Allow me to demonstrate:
So that's -4.1 in the X
and 2.87 in the Y
The usual way of writing this down is like this: (-4.1, 2.87)
I guess because 'x' comes before 'y' in the alphabet we all just agree that the first number describes the X vector and the second number describes the Y vector.
So with these two numbers, we can express a vector with any arbitrary direction. If I told you the brick landed at (3, -2.5), that would mean it landed 3 units to right of the origin and 2.5 unit bellow the origin. So there's only one possible place it could have landed:
So we have everything we need to describe it's landing position accurately.Joyous day!

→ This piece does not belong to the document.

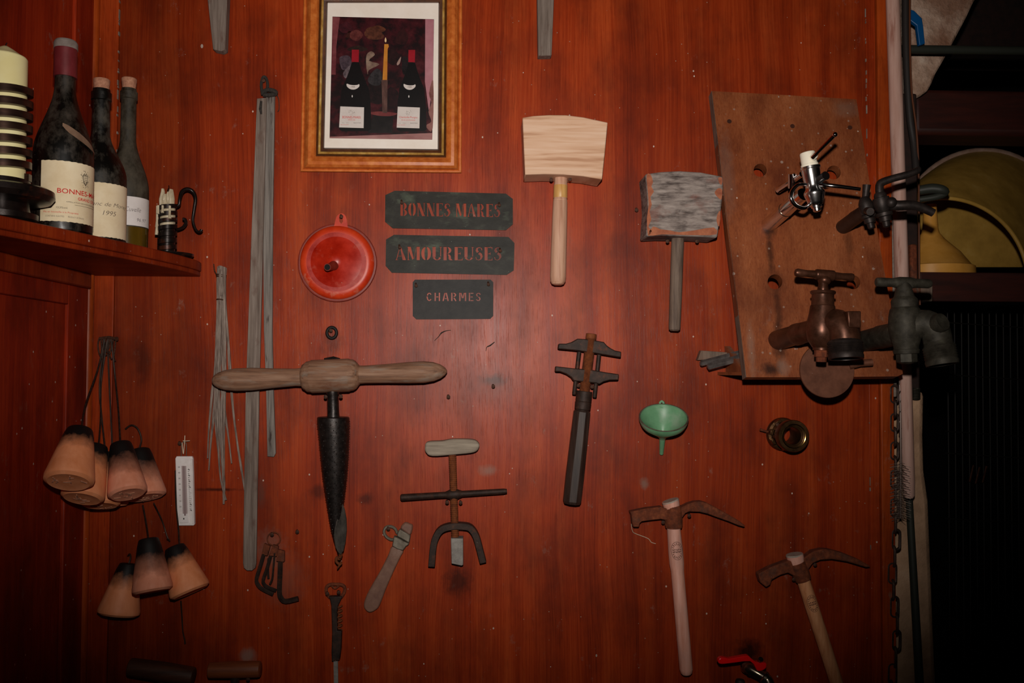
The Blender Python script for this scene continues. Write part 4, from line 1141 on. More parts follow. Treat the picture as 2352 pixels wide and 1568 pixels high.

And treating the two 1d vectors as two sides of a right triangle, and treating the trajectory from the origin to the brick's landing position, as the hypotenuse, figuring out the distance it traveled in any arbitrary direction is just a matter of using the trusty old Pythagorean theorem:Okay, we've seen 1d vectors and 2d vectors. What's an example of 3d vectors?
Well the viewport of a 3d graphics program is a perfect example!
Maya's world is mapped in 3d space, so it has an X axis, a Y axis, and it has a third called the Z axis. And any point anywhere in this environment can be described as a vector from the origin (0, 0, 0) to that point. A 3d vector.
And as you might have guessed, we express 3d vectors by breaking them down into three 1d vectors. An X vector, a Y vector, and a Z vector. And if you've ever done so much as moved an object in Maya, this should all now look very familiar.If I want to move an object in an arbitrary 3 dimensional direction, I have to input three one dimensional values into the object's translation attributes. Or of course use the translation gizmo in the viewport which does that for you in real time.
This might all sound very dry - because it is - but this is a fundamental concept in... well, space! Including 3d space. Including digital 3d space inside Maya. So if you expect to make Maya dance for you, or any 3d graphics software for that matter, you need to understand how it uses vectors to describe relationships in that space. And hopefully, now you do.